Como eu tinha prometido, vou explicar a relação entre Os Argonautas do Caetano Veloso e o Mensagem, do Fernando Pessoa. Para começar, aí vai a letra da música do Caetano:
Os Argonautas
o barco, meu coração não aguenta
tanta tormenta
alegria, meu coração não contenta
o dia, o marco, meu coração
o porto, não
navegar é preciso
viver não é preciso
o barco, noite no teu tão bonito
sorriso solto perdido
horizonte, madrugada
o riso, o arco, da madrugada
o porto, nada
navegar é preciso
viver não é preciso
o barco, o automóvel brilhante
o trilho solto, o barulho
do meu dente em tua veia
o sangue, o charco, barulho lento
o porto silêncio
Além, é óbvio, da menção ao mar (que é uma constante em Mensagem), fica claro o conteúdo sebastianista da letra, tal como acontece no livro de Pessoa. Só para comparar, aí vai uma poesia da segunda parte de Mensagem, Mar Português:
Mar Português
Ó mar salgado, quanto do teu sal
São lágrimas de Portugal!
Por te cruzarmos, quantas mães choraram,
Quantos filhos em vão rezaram!
Quantas noivas ficaram por casar
Para que fosses nosso, ó mar!
Valeu a pena? Tudo vale a pena
Se a alma não é pequena.
Quem quere passar além do Bojador
Tem que passar além da dor.
Deus ao mar o perigo e o abismo deu,
Mas nele é que espelhou o céu.
Como dá para perceber, ambos os textos falam sobre correr atrás dos sonhos, de não viver na letargia. Segundo o Marcelo, o Caetano em entrevista certa vez contou que ele com sua música queria ser o D. Sebastião do Brasil. É interessante isso, porque em nosso seminário foi levantada a hipótese de Pessoa ter a mesma intenção com Mensagem, já que ele deixa claro que quer resgatar as glórias de Portugal (dos tempos das navegações), através da cultura.
Só para não deixar o negócio incompleto, D. Sebastião em Mensagem é apresentado tal como ficou conhecido pelo povo por conta da poesia do Bandarra, sapateiro que criou o mito de que D. Sebastião um dia retornaria para fazer de Portugal o Quinto Império.

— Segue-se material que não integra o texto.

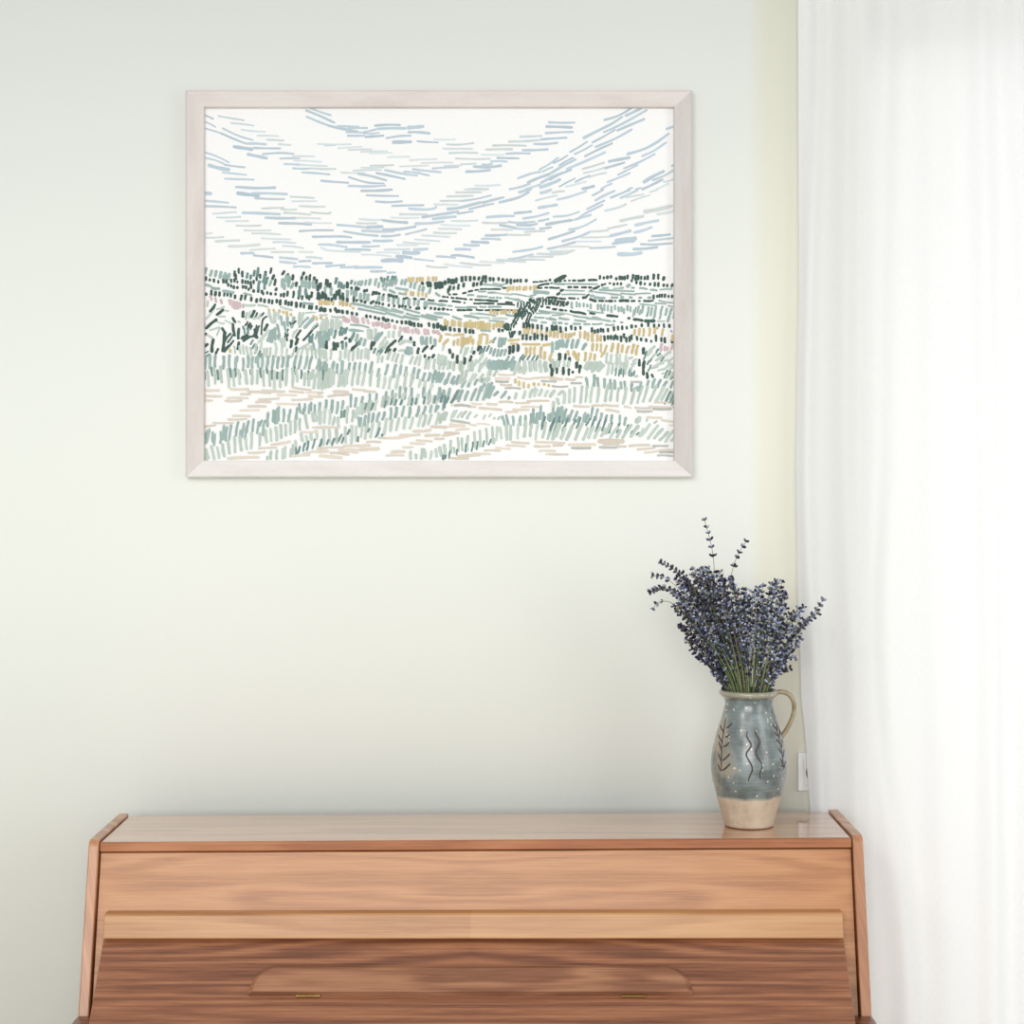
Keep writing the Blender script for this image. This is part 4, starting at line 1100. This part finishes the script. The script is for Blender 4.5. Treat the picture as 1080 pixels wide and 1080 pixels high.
dabs(580, 280, '''D 42 3 27|422 100 44,455 105 30,485 100 34,515 95 34,560 112 30,590 105,610 105,630 105,655 98 44,700 95 50,725 105 55,745 102 50,770 105,800 105,825 102 46,875 95 54,915 95 54,960 110 42 12;
D 30 3 26|440 165 24,540 158,570 155,600 155,690 130,730 145 36,765 150 40,800 155,845 158,885 158 44,915 160 44,960 168 32,990 170 34,1030 170 40 14,875 265 44,905 260,925 256 38,945 256 40,970 256 40,1000 262,1030 262 36;
T 52 0 20|185 335 60,225 330,250 335 40,285 335 40,315 338 34,345 345,405 350,430 350,460 355 60,490 360 60,520 370 60,550 355 50,580 370,605 370,625 385,655 360,680 370,440 380;
T 72 14 20|720 385,745 372,780 370,825 390 90,855 390 80,890 390 90,940 390 100 20,980 390,1020 390 60 18,880 430 50,930 430 60,1000 450 60,1045 420 60,705 405,760 395 50;
D 44 -2 25|15 525 52,35 530,55 525,90 537 54,135 537 42,180 525 48,215 532 40,258 528 36,355 545 52,380 560,405 552,430 545,450 550,490 545 40,540 535 48,575 530,610 525 42,648 525 34,690 515 38,725 515 28,775 505 34,830 500,880 510,920 506 34,962 508,1008 510 36;
D 46 -3 26|460 615 56,490 608,515 606,540 610,555 600,570 612,600 620 60,625 595 50,645 628 52,672 620 56,690 605 52,735 615 44,770 625 36,812 630 36,855 640 30,895 615 66,940 625 46,970 630 56,1030 640 40;
Y 48 8 25|35 585 52,65 585,105 590,135 592,160 595,180 590,205 578 36,5 580 50;Y 68 2 25|255 585,295 585 74,320 600 84,360 605 86,400 612 70,430 616 60;
Y 66 6 25|715 565 60,755 560,790 565 78,840 560 80,885 552 60,905 530 24,950 565 72 14,1035 610 60;
Y 80 8 26|360 690 74,395 690 70,430 697 84,465 712 90 32,440 755 50 20,525 692 84 20,575 700 96,610 700 76,655 710 76 26,700 705 92 22,735 715 96 20,155 738 50 -12,200 740 50,215 760 70 -22,240 772 80,298 770 88,340 770 72 14,378 775 66;
T 76 18 26|20 690 96 -4,55 685 60,75 680 66,100 655 70,145 660,190 662 86,230 660 80 26,290 685 66 40 30;
D 60 0 32|790 720 64,755 820 66 0 20,790 845 56,85 770 66,130 770 64 6 24,165 795 50,225 840 60,255 855 40,15 850 40;
R 68 8 28|940 690 76,970 700 50,990 702 40,1030 690 56 24;
S 92 8 22|480 780,515 790,560 790,590 790,640 795,600 840 60,650 830 60,20 830,60 840,120 840,160 830 60;S 70 42 30|310 840,355 845,380 845,420 850;S 30 60 22|680 780,715 800,700 830;
S 56 62 22|860 700,840 740 50 50,880 760,920 782,985 750 60 80,1020 800 60 60,1000 850 60 80,900 840 40 70;K 48 26 17|905 720 40 24,800 770 60 24,830 820 44 26,850 800 36 20,920 750 34 40,950 790 40 36,810 740 40 20''')
lines(580, 280, '''D34 45 130 85 105 130 88;D22 60 130 110 105;D18 80 135 95 132;D18 122 128 132 128;D18 160 127 170 127;D20 195 127 215 127;D22 240 128 290 123;D24 330 123 395 123;D20 455 160 470 155;D20 503 150 508 150;D18 5 185 75 188;D20 155 183 180 183;D20 205 183 235 183;D20 270 185 305 185;D20 330 185 350 187;
D24 370 195 415 175;D22 340 218 352 212;D18 310 258 328 245;D24 280 272 305 268;D28 95 210 108 208;D24 70 240 82 232;D22 5 270 60 275;D20 85 280 130 280;D20 160 275 210 278;D16 235 280 240 280;D26 340 285 385 300;D22 415 298 450 300;D18 470 300 485 300;D24 500 300 525 300;D18 548 300 553 300;D24 590 298 660 298;D22 690 300 715 298;D18 750 300 760 300;D22 795 298 870 296;
D34 5 310 60 315;D34 70 318 110 322;D28 140 328 152 312;D22 30 368 55 368;D22 85 375 105 378;D20 130 380 140 380;D22 175 385 230 395;D24 235 395 300 410;D24 340 403 375 405;D24 485 422 570 430;D26 662 445 670 445;D24 710 455 780 465;D28 805 468 880 468;
T14 60 155 400 158;T14 130 210 290 215;T14 100 245 295 245;T14 330 220 390 225;T18 420 205 560 212 710 218;T14 390 225 600 250;T14 600 235 720 245;T14 720 240 850 235;T24 345 255 370 258;T16 510 240 575 245;T24 380 270 460 275;T20 520 270 570 270;T24 605 268 620 268;T22 675 270 690 270;T20 755 272 770 272;T26 830 272 850 270;T18 445 190 490 188;T18 595 188 620 188;
T30 655 175 670 165;T22 695 188 710 188;T20 760 190 820 200;T20 850 205 900 210;T16 930 205 1030 200;T14 760 325 900 340;T14 920 295 1040 315;T14 890 320 980 325;T14 1000 340 1045 350;T14 320 380 450 400;S14 0 390 130 405 230 430;T14 200 425 320 440;T18 310 445 420 455 510 470;T16 0 440 50 455;T20 80 445 160 455;T16 210 460 300 472;T14 360 435 430 450;T20 200 492 255 495;T20 290 495 335 495;
T16 360 495 440 490;T20 32 487 48 487;T20 78 487 92 487;T20 130 492 150 492;T20 535 470 548 470;T20 600 480 612 480;T14 470 500 540 500;S16 540 195 610 195;S16 910 470 970 470;T18 1022 550 1030 560''')
# foreground: grasses and paths
dabs(210, 380, '''T 120 4 25|50 20,92 15,135 10,205 20 120,255 10 120,310 25 110,370 35 120,412 10,450 20,500 12,530 20,575 15 110 14,620 15 120 14,665 20 110 14,705 15 100 14,750 10 110 18,810 10 110 22,850 20 120 25,900 20 120 28,940 20 120 30,1005 30 100 28,1050 50 90 30,320 -10 60,480 -5 60;
K 85 -8 19|48 130 70 -8,108 95,158 122,262 105,305 105,345 130 50,435 100 50,520 105 90,573 90 50,615 120 90 2,660 130 70 2,705 125 100 2,812 85 80,862 118 80 4,920 125 85 4,1050 120 90 15;
S 150 -12 25|75 155,130 130,185 120,245 150 170,290 150 150,335 140 140,395 140 130,445 140 140 0,490 140 130 4,545 150 150 -4,595 155 140 -4,635 165 160 0,685 165 140 2,735 140 160 10,787 140 160 -2,822 130 120 -12,890 160 120 10,930 160 120 12,970 180 130 12,1010 180 130 14,1045 190 130 14,955 120 90 20,1000 100 80 20,1070 100 80 25;
T 115 22 22|58 650 130 25,75 640 130 28,52 640 60 -10,115 650 100 0,130 670 110 10,180 650 110 4,205 610 130 12,230 620 130 14,262 610 140 20,320 580 130 22,345 640 110 10,370 590 130 18,395 610 120 18,410 560 110 18,455 550 120 12,495 570 110 18,540 590 100 8,520 530 60,550 530 60,580 500 130 6,625 470 110 8,640 480 120 0,660 470 140 2,672 450 130 2,712 465 120 6,765 450 80 14,755 490 70 4,825 450 110 8,820 470 90 14,850 405 90 -12,890 400 80 6,880 430 60 10,930 410 90 12,945 390 80 4,975 410 80 2,1015 400 90 8,1070 370 80 4;
S 120 -10 25|55 790 110 -30,70 790 90 -24,115 780 130 -30,160 780 110 -20,205 760 120 -18,250 735 120 -14,300 710 150 -6,350 700 140 -14,398 705 110 -12,440 680 150 4,510 670 120 2,565 640 120 -12,605 630 120 -8,650 620 130 -10,690 600 130 -6,730 590 110 -4,770 570 130 0,808 560 120 2,850 540 110 2,905 515 130 -22,960 480 90 -12,985 480 80 -6,1020 480 110 6,1055 480 90 8;
S 80 6 24|575 825 40,605 800 80,655 795 90,705 790 100,725 775 110,790 750 90,775 780 80,815 700 60 -10,865 645 90 -14,905 670 80 -6,945 640 80 -6,990 630 90 -8,1050 650 140 4;K 80 22 18|815 770 80 4,845 750 60 14,885 735 80 18,915 720 90 16,965 705 90 24,1025 695 70 26,835 770 50''')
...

Além dessa conotação de resgate de glórias, D. Sebastião em Mensagem também representa a loucura como virtude. Na primeira parte, O Brasão, Pessoa além de colocar D. Sebastião nas Quinas (lugar reservado aos que representam a alma da nação), também termina o poema dedicado a ele da seguinte maneira:
Ficou meu ser que houve, não o que há.
Minha loucura, outros que me a tomem
Com o que nela ia.
Sem a loucura que é o homem
Mais que a besta sadia,
Cadáver adiado que procria?
Como disse, é uma espécie de elogio à loucura. Seria essa loucura (aqui no sentido de meta impossível de conquistar, mas mesmo assim perseguida) que nos difereria dos animais e nos dá impulso para viver.
Resumindo, eu “tive” que ler Mensagem por causa da aula de Literatura Portuguesa, mas é o tipo de livro altamente recomendável, principalmente para aqueles que já sabem um pouco da história de Portugal (aos que não sabem, a leitura vai custar algumas pesquisas sobre as figuras históricas).